== GOAL OF THE EXERCISE ==
Skip any picture you find and retype all the remaining lines exactly.

== DATA PROVIDED ==
Begin
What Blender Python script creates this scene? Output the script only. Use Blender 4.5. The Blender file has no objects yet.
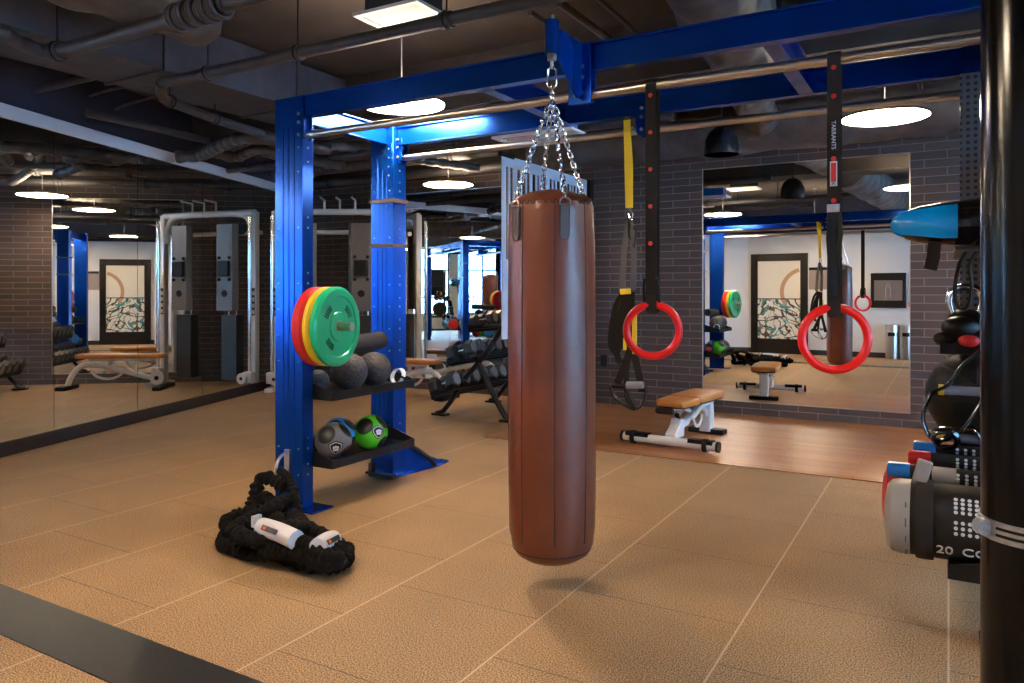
import bpy, math, random
from mathutils import Vector, Matrix, Euler
R = math.radians
random.seed(7)
scn = bpy.context.scene
COL = scn.collection
PI = math.pi
F, CX, HY, H, TH = 750.0, 512.0, 292.0, 1.25, R(30.2)
CT, ST = math.cos(TH), math.sin(TH)

def at(x, y, z=0.0):
    """world point at height z on the sight line of pixel x, y"""
    Z = F*(H-z)/(y-HY); l = (x-CX)/F*Z
    return Vector((l*CT-Z*ST, l*ST+Z*CT, z))

# ------------------------------------------------------------------ materials
def new_mat(name):
    m = bpy.data.materials.new(name); m.use_nodes = True
    nt = m.node_tree
    return m, nt, nt.nodes['Principled BSDF']

def mat(name, col, rough=.5, metal=0., noise=0., nscale=20., bump=0., bscale=60., coat=0., emit=None, estr=0., spec=.5):
    m, nt, b = new_mat(name)
    b.inputs['Base Color'].default_value = (*col, 1)
    b.inputs['Roughness'].default_value = rough
    b.inputs['Metallic'].default_value = metal
    b.inputs['Specular IOR Level'].default_value = spec
    b.inputs['Coat Weight'].default_value = coat
    tc = nt.nodes.new('ShaderNodeTexCoord')
    if noise > 0:
        n = nt.nodes.new('ShaderNodeTexNoise'); n.inputs['Scale'].default_value = nscale; n.inputs['Detail'].default_value = 5
        r = nt.nodes.new('ShaderNodeMapRange')
        r.inputs['From Min'].default_value = .3; r.inputs['From Max'].default_value = .7
        r.inputs['To Min'].default_value = 1-noise; r.inputs['To Max'].default_value = 1+noise
        mx = nt.nodes.new('ShaderNodeVectorMath'); mx.operation = 'SCALE'
        mx.inputs[0].default_value = col
        nt.links.new(tc.outputs['Object'], n.inputs['Vector'])
        nt.links.new(n.outputs['Fac'], r.inputs['Value'])
        nt.links.new(r.outputs['Result'], mx.inputs['Scale'])
        nt.links.new(mx.outputs['Vector'], b.inputs['Base Color'])
    if bump > 0:
        n2 = nt.nodes.new('ShaderNodeTexNoise'); n2.inputs['Scale'].default_value = bscale; n2.inputs['Detail'].default_value = 4
        bp = nt.nodes.new('ShaderNodeBump'); bp.inputs['Strength'].default_value = bump; bp.inputs['Distance'].default_value = .01
        nt.links.new(tc.outputs['Object'], n2.inputs['Vector'])
        nt.links.new(n2.outputs['Fac'], bp.inputs['Height'])
        nt.links.new(bp.outputs['Normal'], b.inputs['Normal'])
    if emit:
        b.inputs['Emission Color'].default_value = (*emit, 1); b.inputs['Emission Strength'].default_value = estr
    return m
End
== SOLUTION FOR THIS PROBLEM ==
What Blender Python script creates this scene? Output the script only. Use Blender 4.5. The Blender file has no objects yet.
import bpy, math, random
from mathutils import Vector, Matrix, Euler
R = math.radians
random.seed(7)
scn = bpy.context.scene
COL = scn.collection
PI = math.pi
F, CX, HY, H, TH = 750.0, 512.0, 292.0, 1.25, R(30.2)
CT, ST = math.cos(TH), math.sin(TH)

def at(x, y, z=0.0):
    """world point at height z on the sight line of pixel x, y"""
    Z = F*(H-z)/(y-HY); l = (x-CX)/F*Z
    return Vector((l*CT-Z*ST, l*ST+Z*CT, z))

# ------------------------------------------------------------------ materials
def new_mat(name):
    m = bpy.data.materials.new(name); m.use_nodes = True
    nt = m.node_tree
    return m, nt, nt.nodes['Principled BSDF']

def mat(name, col, rough=.5, metal=0., noise=0., nscale=20., bump=0., bscale=60., coat=0., emit=None, estr=0., spec=.5):
    m, nt, b = new_mat(name)
    b.inputs['Base Color'].default_value = (*col, 1)
    b.inputs['Roughness'].default_value = rough
    b.inputs['Metallic'].default_value = metal
    b.inputs['Specular IOR Level'].default_value = spec
    b.inputs['Coat Weight'].default_value = coat
    tc = nt.nodes.new('ShaderNodeTexCoord')
    if noise > 0:
        n = nt.nodes.new('ShaderNodeTexNoise'); n.inputs['Scale'].default_value = nscale; n.inputs['Detail'].default_value = 5
        r = nt.nodes.new('ShaderNodeMapRange')
        r.inputs['From Min'].default_value = .3; r.inputs['From Max'].default_value = .7
        r.inputs['To Min'].default_value = 1-noise; r.inputs['To Max'].default_value = 1+noise
        mx = nt.nodes.new('ShaderNodeVectorMath'); mx.operation = 'SCALE'
        mx.inputs[0].default_value = col
        nt.links.new(tc.outputs['Object'], n.inputs['Vector'])
        nt.links.new(n.outputs['Fac'], r.inputs['Value'])
        nt.links.new(r.outputs['Result'], mx.inputs['Scale'])
        nt.links.new(mx.outputs['Vector'], b.inputs['Base Color'])
    if bump > 0:
        n2 = nt.nodes.new('ShaderNodeTexNoise'); n2.inputs['Scale'].default_value = bscale; n2.inputs['Detail'].default_value = 4
        bp = nt.nodes.new('ShaderNodeBump'); bp.inputs['Strength'].default_value = bump; bp.inputs['Distance'].default_value = .01
        nt.links.new(tc.outputs['Object'], n2.inputs['Vector'])
        nt.links.new(n2.outputs['Fac'], bp.inputs['Height'])
        nt.links.new(bp.outputs['Normal'], b.inputs['Normal'])
    if emit:
        b.inputs['Emission Color'].default_value = (*emit, 1); b.inputs['Emission Strength'].default_value = estr
    return m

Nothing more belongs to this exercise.